Rome was alive with preparations, pro and con, for Vatican II.  Almost all my teachers were experts or members of various commissions, and they would regale us with gossip and ask us for prayers.  I had grown up working for interracial justice and involved with the liturgical and biblical movements ever since high school, so all these developments were exciting.  I realized that if I had gone to Rome when I wished, I would have missed all this.  So my trust in divine Providence deepened.

 

I had gone to Rome with a draft of a doctoral dissertation on the Mystagogic Catecheses of Cyril of Jerusalem, but no one was willing to direct it.  Godfrey Diekmann had suggested a fall-back topic, the sacramentals.  But no one was interested in directing a thesis on popular religiosity.  Finally Luis Alonso Schokel, S.J., suggested reading Gregory of Elvira, a Spanish bishop who attended the Council of Nicea, so I wrote on “Christ and the Church according to Gregory of Elvira”.  Gregory’s greatest claim to fame is that he wanted to impose clerical celibacy, which prompted Nicea to condemn the idea.

 

Back from Rome, I was assigned to replace a sick chaplain at the convent of the Helpers of the Holy Souls.  At Mass I read the Gospel facing the Sistersoly Souls.H—and gave a homily, the first they had ever heard.  After Mass on the second day the Superior asked if I would give them a retreat.  After the retreat she asked if I would help her revise in the light of the Council a catechism she had written for children.  Remembering the Baltimore Catechism of my youth, I estimated this would take about three months.  Thirty-nine years later, we are still working together.

 

This Mexican Sister, Maria de la Cruz Aymes Coucke, S.H., has had a profound impact on my life.  For many years I would work at her convent every day.  Together we produced the On Our Way Vatican II Series [kindergarten through grade 8] , the New Life Series, the Lord of Life Program, Familia de Dios Series, the God with Us Program, and various other books and videos.  We gave lectures and workshops around the world.  We complete one another’s sentences and laugh at the same jokes.  She has sensitized me to a woman’s viewpoint and opened my mind and heart to new dimensions of the gospel.  She has shaped my spirituality and ministry.

 

Many elements in my life had prepared me for this collaboration: my early love of Mexico; my interest in child psychology and learning; my experience with printing and layout; my fascination with popular religiosity; my compulsion to talk and write and tell stories in different languages; my vocation to the Jesuits and the priesthood; my devotion to scripture, liturgy, and social justice; my theological training in Rome; my American pragmatism.  All of these enrich my apostolate.

 

Many people have changed my spiritual life.  Archbishop John Amissah of Cape Coast, Ghana, taught me that in his country the people pray, “Our Father with the heart of a mother, hallowed be thy name.”  Bernard Haering, C.SS.R., taught me to reduce the moral life to loving like Jesus.  Albert Zabala, S.J., who was in constant pain from arthritis, showed me how to fight through the pain.  My mother, as she aged, would laugh and say, “Well, that’s one more thing I can’t do anymore.”  Fr.
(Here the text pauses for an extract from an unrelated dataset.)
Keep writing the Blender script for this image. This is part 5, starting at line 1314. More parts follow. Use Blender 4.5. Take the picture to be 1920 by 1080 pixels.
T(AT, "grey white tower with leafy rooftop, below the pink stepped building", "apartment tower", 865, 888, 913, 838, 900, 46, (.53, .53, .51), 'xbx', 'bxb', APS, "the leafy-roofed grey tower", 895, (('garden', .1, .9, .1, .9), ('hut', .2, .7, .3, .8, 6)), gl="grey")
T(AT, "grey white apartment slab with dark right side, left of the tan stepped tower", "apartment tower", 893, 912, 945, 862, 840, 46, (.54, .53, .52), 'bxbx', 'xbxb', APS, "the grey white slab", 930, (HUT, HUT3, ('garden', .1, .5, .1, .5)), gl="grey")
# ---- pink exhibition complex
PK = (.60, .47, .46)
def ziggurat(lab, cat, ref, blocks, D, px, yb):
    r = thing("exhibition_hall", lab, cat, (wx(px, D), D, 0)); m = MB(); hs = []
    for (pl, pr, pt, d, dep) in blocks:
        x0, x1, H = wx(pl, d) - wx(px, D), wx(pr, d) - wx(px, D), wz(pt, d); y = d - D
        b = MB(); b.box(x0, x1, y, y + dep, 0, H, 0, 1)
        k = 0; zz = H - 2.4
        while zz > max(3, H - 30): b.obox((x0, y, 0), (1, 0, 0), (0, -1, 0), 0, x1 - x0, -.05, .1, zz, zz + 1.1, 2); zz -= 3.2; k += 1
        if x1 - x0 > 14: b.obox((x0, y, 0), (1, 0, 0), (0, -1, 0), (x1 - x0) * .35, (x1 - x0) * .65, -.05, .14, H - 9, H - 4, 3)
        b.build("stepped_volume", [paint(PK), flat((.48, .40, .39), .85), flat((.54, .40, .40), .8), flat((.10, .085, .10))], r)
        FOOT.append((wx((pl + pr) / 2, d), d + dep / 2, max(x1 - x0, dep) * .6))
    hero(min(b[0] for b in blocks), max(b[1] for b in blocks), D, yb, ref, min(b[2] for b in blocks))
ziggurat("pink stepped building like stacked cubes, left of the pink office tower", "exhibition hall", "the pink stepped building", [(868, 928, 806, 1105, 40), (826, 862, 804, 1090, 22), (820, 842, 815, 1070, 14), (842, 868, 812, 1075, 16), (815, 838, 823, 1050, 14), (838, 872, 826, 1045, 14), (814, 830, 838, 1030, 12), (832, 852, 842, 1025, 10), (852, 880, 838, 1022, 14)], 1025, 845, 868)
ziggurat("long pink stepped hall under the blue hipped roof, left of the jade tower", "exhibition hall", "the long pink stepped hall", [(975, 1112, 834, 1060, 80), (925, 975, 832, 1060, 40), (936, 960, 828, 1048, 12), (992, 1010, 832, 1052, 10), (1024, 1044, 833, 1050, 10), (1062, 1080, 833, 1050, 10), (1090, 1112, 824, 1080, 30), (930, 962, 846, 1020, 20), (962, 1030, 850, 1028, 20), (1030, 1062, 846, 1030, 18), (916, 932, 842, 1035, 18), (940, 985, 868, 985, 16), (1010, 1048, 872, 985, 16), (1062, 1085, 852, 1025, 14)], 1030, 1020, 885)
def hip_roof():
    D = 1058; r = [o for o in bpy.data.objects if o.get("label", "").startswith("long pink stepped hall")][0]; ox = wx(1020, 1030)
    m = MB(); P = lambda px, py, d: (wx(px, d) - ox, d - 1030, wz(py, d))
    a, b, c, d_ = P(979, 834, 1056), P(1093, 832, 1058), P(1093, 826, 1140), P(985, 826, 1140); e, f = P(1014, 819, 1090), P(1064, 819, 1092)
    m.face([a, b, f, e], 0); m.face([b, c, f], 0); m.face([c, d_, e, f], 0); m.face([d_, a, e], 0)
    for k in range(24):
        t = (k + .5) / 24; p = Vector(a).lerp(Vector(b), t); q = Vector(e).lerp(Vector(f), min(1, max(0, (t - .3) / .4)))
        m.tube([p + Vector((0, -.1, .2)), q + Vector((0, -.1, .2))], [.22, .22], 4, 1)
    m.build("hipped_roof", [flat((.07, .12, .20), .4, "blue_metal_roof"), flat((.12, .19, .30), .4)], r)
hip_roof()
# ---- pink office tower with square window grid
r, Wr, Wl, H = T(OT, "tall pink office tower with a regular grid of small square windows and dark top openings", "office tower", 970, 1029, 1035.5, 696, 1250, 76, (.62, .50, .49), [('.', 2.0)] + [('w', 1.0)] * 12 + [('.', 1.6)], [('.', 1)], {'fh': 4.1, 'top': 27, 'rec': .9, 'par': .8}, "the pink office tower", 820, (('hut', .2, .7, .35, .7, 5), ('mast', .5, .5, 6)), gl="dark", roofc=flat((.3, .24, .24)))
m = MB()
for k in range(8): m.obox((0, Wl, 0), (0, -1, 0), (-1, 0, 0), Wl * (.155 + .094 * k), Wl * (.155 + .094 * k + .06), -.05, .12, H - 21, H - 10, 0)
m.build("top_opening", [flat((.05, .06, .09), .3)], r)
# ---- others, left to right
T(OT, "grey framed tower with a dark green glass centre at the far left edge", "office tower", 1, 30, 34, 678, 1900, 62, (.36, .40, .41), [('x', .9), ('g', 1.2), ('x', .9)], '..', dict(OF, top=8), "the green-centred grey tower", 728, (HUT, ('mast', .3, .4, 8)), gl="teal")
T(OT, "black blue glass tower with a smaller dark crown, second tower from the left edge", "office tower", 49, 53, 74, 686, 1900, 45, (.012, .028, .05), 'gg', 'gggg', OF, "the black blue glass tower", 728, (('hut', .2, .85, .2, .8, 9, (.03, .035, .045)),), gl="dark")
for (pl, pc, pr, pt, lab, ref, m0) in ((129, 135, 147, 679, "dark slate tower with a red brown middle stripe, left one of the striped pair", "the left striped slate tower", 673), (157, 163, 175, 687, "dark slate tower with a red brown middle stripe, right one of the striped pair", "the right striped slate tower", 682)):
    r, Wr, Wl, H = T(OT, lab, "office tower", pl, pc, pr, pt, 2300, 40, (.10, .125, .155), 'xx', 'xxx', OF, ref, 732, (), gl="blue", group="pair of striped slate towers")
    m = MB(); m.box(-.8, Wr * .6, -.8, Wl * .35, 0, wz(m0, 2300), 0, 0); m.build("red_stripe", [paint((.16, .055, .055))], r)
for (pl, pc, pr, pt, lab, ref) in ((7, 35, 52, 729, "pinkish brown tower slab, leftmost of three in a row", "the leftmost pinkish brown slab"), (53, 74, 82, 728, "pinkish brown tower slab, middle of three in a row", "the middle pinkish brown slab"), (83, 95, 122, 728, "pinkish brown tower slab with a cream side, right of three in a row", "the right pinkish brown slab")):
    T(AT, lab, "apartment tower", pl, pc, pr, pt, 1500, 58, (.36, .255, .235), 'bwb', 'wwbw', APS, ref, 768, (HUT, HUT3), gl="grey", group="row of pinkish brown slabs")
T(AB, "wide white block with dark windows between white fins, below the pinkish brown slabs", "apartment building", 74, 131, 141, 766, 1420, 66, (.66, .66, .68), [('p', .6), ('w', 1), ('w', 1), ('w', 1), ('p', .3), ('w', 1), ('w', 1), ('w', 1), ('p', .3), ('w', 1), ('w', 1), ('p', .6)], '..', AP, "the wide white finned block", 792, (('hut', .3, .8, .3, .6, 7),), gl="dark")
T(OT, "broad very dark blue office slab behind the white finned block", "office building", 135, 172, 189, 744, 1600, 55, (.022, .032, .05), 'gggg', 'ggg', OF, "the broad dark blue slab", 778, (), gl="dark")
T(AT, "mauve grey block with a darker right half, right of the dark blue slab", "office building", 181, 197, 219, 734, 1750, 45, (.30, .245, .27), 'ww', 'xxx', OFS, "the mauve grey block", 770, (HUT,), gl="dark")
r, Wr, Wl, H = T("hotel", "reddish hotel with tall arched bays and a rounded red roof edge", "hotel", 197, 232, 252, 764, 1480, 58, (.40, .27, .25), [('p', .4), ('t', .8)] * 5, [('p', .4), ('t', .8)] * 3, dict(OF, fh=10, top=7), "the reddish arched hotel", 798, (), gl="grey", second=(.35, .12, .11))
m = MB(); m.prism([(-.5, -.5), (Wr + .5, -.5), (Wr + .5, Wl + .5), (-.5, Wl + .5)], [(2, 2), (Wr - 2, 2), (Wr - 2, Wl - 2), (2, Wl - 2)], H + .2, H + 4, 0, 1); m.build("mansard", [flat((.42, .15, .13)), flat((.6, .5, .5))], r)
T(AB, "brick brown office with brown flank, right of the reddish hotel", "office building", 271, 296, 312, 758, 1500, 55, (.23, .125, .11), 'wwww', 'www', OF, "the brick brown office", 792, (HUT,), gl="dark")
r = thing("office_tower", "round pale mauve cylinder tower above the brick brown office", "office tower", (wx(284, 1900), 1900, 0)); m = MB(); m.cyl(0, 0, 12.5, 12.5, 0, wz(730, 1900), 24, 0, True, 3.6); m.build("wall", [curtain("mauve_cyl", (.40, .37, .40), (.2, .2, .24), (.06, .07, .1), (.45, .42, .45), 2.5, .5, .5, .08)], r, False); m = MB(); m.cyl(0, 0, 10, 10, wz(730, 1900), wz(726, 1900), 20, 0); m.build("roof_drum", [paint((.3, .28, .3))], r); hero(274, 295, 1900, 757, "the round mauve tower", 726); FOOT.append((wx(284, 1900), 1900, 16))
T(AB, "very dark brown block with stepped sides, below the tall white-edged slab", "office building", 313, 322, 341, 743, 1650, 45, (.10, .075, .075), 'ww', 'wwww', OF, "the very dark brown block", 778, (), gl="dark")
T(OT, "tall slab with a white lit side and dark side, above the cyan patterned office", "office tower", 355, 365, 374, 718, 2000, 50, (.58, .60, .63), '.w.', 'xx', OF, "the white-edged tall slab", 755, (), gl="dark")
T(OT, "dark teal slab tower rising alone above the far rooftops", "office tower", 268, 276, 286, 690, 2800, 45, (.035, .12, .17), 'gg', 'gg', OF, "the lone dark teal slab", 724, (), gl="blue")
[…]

Louis Putz, CSC, at Notre Dame introduced me to Catholic Action and “observe, judge, act”, a Thomistic principle which was enshrined in Gaudium et Spes, the Second Vatican Council’s Pastoral Constitution on the Church in the Modern World.  Fr. Louis Twomey, S.J., in his newsletter, Blueprint for the South, whetted my passion for social justice.  Fr. Johannes Hofinger, S.J., termed “the ecclesiastical Sputnik” for the international catechetical congresses he planned, introduced me to the world Church scene.  Archbishop Joseph Bernardin modeled for me the principles of consultation, subsidiarity, collegiality, and corresponsibility.

 

I parted company from St. Thomas Aquinas and St. Augustine over the question of whether the Incarnation would have taken place even if humans had not sinned.  Following the theology of the prologue of John’s gospel and the letters to the Ephesians and Colossians, I hold it would have.  “O happy fault, which merited such a redeemer,” from the Exultet at the Easter Vigil, is basically blasphemous, trivializing the enormity of sin.  I also parted company from St. Thomas Aquinas about heaven.  In the third part of the Summa Theologica, he maintains that risen bodies do not eat.  To the objection that Jesus ate after the resurrection, Thomas replies that Jesus ate to prove the reality of the resurrection, but in fact risen bodies do not eat.  I could not stomach that.

 

On the other hand, I am not so much looking forward to heaven because of its sensual delights.  I look forward to an eternal life of discovery in heaven.  We shall remain ever finite, with a limited human intellect and understanding.  But God remains infinitely knowable, so we shall be full of delight in discovering new dimensions of God.  And our joy will be intensified as we share our discoveries with those we love and they share their discoveries with us.  Who would not look forward to an eternity of that?